— start of INFORMATION SHOWN —

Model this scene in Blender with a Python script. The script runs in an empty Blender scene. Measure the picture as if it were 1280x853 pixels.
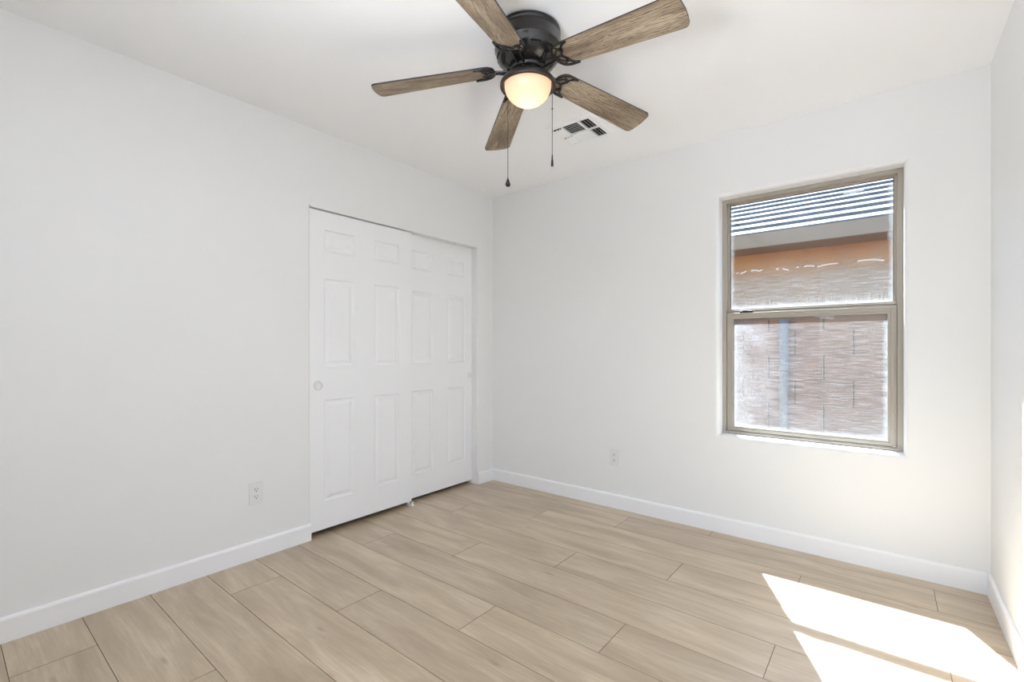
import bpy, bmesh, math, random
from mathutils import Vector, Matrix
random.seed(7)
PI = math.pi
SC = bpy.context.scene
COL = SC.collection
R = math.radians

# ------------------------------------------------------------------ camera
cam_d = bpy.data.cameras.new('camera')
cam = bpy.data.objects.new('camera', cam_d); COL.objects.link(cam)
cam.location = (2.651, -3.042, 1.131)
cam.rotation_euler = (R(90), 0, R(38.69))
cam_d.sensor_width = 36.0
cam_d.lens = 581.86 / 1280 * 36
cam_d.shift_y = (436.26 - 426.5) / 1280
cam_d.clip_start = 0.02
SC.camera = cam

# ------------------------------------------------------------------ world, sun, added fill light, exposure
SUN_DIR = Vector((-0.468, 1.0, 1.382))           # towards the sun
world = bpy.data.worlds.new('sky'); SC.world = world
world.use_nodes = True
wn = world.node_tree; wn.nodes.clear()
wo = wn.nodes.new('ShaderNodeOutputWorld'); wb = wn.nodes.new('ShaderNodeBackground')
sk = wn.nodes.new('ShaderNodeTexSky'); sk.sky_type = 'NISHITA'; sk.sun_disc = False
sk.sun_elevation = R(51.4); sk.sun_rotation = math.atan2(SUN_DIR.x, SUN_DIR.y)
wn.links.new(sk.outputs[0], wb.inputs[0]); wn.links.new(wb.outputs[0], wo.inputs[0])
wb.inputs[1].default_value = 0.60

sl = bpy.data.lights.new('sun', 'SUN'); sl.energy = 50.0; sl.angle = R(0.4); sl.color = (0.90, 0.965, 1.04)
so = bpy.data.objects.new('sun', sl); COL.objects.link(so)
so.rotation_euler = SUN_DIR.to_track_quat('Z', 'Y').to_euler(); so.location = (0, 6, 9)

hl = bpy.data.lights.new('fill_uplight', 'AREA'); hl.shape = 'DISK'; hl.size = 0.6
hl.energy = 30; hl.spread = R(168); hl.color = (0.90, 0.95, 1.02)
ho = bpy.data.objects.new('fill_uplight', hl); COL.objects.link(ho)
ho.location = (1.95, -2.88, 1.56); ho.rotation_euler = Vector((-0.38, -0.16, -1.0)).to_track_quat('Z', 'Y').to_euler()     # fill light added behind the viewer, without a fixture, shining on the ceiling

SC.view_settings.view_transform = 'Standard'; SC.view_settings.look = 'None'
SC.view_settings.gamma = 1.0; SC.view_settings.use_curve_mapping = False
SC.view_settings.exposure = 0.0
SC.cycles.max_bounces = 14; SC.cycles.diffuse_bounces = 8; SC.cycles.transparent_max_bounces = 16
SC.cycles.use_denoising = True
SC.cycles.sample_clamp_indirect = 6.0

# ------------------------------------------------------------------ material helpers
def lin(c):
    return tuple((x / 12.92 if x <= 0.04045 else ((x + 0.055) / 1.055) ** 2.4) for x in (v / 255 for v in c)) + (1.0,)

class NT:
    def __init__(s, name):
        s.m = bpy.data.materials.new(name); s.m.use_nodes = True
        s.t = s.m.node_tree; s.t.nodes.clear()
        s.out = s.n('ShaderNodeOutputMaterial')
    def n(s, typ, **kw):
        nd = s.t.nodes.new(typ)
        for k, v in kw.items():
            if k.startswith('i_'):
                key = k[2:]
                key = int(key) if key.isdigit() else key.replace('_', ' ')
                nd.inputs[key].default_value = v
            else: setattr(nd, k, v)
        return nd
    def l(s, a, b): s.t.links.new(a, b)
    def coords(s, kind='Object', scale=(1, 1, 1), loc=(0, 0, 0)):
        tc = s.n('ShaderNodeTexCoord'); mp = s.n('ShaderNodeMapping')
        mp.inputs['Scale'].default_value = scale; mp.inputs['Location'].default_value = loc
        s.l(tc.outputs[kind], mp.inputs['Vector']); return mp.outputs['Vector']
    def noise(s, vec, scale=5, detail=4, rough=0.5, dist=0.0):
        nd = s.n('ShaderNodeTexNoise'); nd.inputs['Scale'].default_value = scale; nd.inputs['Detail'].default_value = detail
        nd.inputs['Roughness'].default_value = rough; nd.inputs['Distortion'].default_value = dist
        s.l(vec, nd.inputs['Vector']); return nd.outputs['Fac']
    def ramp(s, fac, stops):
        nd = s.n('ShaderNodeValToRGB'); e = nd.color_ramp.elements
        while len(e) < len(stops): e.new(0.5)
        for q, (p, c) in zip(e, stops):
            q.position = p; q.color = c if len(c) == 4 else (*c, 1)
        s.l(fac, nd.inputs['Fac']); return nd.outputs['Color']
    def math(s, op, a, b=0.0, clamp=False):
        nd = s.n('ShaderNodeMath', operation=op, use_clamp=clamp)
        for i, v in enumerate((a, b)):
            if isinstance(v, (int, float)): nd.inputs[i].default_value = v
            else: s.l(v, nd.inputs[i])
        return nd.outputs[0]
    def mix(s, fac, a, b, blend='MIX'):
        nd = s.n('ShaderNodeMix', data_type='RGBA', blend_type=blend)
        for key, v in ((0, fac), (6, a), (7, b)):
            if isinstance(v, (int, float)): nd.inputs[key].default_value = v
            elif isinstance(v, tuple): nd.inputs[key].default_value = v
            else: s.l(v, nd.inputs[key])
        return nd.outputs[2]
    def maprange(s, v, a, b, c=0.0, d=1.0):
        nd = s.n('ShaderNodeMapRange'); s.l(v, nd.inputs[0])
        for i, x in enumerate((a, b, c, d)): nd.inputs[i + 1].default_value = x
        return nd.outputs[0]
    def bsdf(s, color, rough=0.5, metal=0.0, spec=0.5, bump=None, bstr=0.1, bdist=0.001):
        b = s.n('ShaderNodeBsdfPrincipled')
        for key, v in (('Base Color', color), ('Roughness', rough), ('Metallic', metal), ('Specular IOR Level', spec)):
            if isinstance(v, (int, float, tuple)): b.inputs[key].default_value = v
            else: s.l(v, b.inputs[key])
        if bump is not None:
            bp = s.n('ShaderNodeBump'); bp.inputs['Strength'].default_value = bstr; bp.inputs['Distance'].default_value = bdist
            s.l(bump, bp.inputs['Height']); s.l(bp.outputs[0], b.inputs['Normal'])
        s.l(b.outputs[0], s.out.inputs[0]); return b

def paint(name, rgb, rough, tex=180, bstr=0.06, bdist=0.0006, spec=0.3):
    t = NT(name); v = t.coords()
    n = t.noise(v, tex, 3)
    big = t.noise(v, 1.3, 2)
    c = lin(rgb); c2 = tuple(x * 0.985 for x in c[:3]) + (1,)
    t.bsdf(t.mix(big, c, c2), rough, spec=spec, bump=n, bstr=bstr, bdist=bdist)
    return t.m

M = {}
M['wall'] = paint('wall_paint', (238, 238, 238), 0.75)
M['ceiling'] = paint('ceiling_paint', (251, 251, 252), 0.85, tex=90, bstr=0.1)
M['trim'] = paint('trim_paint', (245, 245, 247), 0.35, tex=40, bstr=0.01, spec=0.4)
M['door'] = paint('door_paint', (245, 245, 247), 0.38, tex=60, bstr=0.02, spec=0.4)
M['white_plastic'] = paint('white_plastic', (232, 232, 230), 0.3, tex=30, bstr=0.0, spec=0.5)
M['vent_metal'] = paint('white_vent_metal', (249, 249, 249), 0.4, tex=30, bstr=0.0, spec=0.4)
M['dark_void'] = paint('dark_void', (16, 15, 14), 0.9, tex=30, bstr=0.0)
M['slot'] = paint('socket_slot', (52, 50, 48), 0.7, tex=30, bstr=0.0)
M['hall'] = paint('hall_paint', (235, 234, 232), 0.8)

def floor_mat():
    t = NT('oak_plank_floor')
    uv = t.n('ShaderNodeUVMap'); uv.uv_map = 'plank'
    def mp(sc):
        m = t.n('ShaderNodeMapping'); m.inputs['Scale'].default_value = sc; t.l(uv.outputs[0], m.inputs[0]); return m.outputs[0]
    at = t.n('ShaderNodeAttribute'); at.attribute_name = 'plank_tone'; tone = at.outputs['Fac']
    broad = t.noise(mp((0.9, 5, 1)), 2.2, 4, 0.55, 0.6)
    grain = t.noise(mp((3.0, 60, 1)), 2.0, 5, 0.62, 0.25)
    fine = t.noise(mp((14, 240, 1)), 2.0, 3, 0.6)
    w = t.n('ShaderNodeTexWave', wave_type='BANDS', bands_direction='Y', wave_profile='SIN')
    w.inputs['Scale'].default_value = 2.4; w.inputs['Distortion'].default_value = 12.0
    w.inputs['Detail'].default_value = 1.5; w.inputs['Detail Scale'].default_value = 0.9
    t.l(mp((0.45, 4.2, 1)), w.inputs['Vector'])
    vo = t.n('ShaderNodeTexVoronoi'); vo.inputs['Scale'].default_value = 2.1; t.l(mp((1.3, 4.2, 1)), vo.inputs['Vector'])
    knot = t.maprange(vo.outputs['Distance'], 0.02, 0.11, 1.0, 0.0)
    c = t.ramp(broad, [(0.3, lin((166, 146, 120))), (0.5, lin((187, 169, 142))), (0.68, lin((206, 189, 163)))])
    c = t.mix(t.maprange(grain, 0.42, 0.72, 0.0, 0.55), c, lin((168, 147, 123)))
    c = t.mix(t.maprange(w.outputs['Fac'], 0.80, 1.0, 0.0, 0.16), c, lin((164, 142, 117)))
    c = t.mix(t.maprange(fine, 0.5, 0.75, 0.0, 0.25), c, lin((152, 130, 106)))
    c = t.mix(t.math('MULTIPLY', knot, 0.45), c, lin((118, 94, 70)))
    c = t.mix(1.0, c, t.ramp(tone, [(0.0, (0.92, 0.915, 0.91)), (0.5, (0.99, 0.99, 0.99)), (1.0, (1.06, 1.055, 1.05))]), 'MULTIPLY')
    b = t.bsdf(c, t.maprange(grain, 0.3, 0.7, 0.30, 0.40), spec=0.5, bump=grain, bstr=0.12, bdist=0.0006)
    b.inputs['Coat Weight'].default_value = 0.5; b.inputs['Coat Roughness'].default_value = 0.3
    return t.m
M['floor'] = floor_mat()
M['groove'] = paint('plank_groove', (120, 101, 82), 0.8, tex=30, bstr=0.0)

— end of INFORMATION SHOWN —

SET EXERCISE
Leave out any pictures and return exactly the lines from the beginning of the data through the line with "R = math.radians", inclusive.

OUTPUT OF THE TASK
Model this scene in Blender with a Python script. The script runs in an empty Blender scene. Measure the picture as if it were 1280x853 pixels.
import bpy, bmesh, math, random
from mathutils import Vector, Matrix
random.seed(7)
PI = math.pi
SC = bpy.context.scene
COL = SC.collection
R = math.radians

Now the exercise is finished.